Chamber Sparks DOL Restraint on Union Pension Fund Abuse
Over the past 10 years or so, organized labor has become a sophisticated player in financial markets by using (some would say abusing) the power of the hundreds of billions of dollars held in union pension funds.
Unions have used the shares of company stock held in these funds to offer shareholder resolutions at corporate annual meetings — badgering employers with proposals on labor policies, global warming, political contributions, and other matters having little, if any, connection to the financial performance of the company, but advance the goals of union bosses.
In other cases, unions have used their pension funds like a sledgehammer, attempting to force employers to negotiate union contracts, agree to specific contract demands, or sign "Card Check" and neutrality agreements that effectively hand over their workforce to union organizers. In a glaring example, the AFL-CIO and other unions wrote to a communications company and threatened to "reevaluate" their pension holdings in the company if it did not negotiate a new contract with its workers.
We have long suspected that this type of activity borders on being illegal. And a recent opinion letter issued by the U.S. Department of Labor (DOL) suggests we are right.

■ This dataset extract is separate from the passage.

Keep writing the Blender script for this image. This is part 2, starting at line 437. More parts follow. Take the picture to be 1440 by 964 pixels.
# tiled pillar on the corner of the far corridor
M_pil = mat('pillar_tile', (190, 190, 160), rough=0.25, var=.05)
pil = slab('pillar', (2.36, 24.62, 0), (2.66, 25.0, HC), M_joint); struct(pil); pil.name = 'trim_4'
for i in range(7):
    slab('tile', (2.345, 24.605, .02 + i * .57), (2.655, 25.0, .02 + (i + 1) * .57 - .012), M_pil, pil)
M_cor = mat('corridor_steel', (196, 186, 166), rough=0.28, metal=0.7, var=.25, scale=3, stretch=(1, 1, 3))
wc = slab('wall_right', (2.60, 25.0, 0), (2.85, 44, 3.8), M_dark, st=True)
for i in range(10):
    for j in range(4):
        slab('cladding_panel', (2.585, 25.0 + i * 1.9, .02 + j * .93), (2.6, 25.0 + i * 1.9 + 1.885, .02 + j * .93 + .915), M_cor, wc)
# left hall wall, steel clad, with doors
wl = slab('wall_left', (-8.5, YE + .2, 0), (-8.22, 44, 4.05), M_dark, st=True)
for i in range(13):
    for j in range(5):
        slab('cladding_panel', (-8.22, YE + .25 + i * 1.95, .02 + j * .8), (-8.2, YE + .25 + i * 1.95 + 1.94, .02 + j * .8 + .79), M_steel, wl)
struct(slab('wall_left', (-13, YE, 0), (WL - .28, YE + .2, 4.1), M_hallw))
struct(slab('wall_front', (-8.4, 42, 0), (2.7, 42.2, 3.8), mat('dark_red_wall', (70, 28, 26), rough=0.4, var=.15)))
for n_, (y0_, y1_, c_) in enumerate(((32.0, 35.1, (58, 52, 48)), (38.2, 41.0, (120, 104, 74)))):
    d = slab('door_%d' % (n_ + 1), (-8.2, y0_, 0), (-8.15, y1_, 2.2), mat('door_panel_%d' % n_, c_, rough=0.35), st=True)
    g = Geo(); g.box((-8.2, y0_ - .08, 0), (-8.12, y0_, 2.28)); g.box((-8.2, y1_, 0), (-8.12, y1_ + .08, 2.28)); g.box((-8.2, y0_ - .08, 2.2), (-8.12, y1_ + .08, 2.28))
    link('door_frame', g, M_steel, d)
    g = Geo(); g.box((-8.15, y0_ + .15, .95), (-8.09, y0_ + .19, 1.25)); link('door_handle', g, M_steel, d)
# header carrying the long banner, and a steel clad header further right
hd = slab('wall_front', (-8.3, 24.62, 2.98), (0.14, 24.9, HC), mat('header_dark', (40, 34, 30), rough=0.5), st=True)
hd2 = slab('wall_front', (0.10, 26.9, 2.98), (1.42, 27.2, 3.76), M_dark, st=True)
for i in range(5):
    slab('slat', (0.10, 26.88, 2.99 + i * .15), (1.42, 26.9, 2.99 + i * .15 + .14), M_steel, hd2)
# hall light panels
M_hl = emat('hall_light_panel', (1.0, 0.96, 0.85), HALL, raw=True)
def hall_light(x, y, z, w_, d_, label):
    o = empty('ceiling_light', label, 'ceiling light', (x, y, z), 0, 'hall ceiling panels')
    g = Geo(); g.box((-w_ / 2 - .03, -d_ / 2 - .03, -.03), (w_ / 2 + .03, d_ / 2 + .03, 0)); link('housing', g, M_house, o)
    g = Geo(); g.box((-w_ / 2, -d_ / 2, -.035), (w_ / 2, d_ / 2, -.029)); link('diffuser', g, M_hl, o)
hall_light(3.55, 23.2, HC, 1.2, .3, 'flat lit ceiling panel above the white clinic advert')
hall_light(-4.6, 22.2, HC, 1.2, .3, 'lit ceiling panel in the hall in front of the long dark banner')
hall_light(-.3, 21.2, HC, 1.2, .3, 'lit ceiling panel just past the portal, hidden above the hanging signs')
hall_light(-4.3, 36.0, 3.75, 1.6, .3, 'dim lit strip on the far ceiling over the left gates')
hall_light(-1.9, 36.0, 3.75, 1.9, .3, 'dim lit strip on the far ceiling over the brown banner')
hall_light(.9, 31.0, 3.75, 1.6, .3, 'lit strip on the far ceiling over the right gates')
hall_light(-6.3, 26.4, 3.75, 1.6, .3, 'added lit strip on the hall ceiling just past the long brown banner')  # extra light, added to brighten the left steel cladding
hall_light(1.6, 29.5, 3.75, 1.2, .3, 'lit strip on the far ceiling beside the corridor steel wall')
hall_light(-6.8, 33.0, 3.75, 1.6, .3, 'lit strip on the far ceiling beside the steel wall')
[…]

Union pension funds are supposed to be used for the sole purpose of providing a secure retirement. This requirement is enshrined in ERISA, the federal retirement law, which is overseen by DOL.
In the June 24 letter to the U.S. Chamber of Commerce, DOL reiterated its view that under the law, pension assets are to be used "solely for the exclusive purpose of providing benefits to participants and beneficiaries" and that pension managers are prohibited from "subordinating the interests of participants and beneficiaries ... to unrelated objectives."
The letter goes on to state that "the use, or threat of use, of pension plan assets or plan management to achieve a particular collective bargaining objective is activity that subordinates the interest of participants and beneficiaries in their retirement income to unrelated objectives."
Slamming the door shut on a theory by some union advocates that pension plan assets can be used to promote unionizing, DOL states that these assets cannot be used to "promote or oppose union organizing goals[.]"
Finally, in particularly strong language, DOL concludes that using plan assets "to urge union representation of employees in the collective bargaining process or to promote a particular collective bargaining demand may constitute a prohibited transfer of plan assets…and potentially an act of self-dealing[.]" In other words, it would be illegal.
This is the second opinion letter the U.S. Chamber has received reining in union abuses of pension assets (see the first letter here: http://www.dol.gov/ebsa/regs/aos/ao2007-07a.html). With DOL having made its view of the law more than clear, union bosses ought to get back to managing their pensions for the benefit of workers, not for their own self-interest.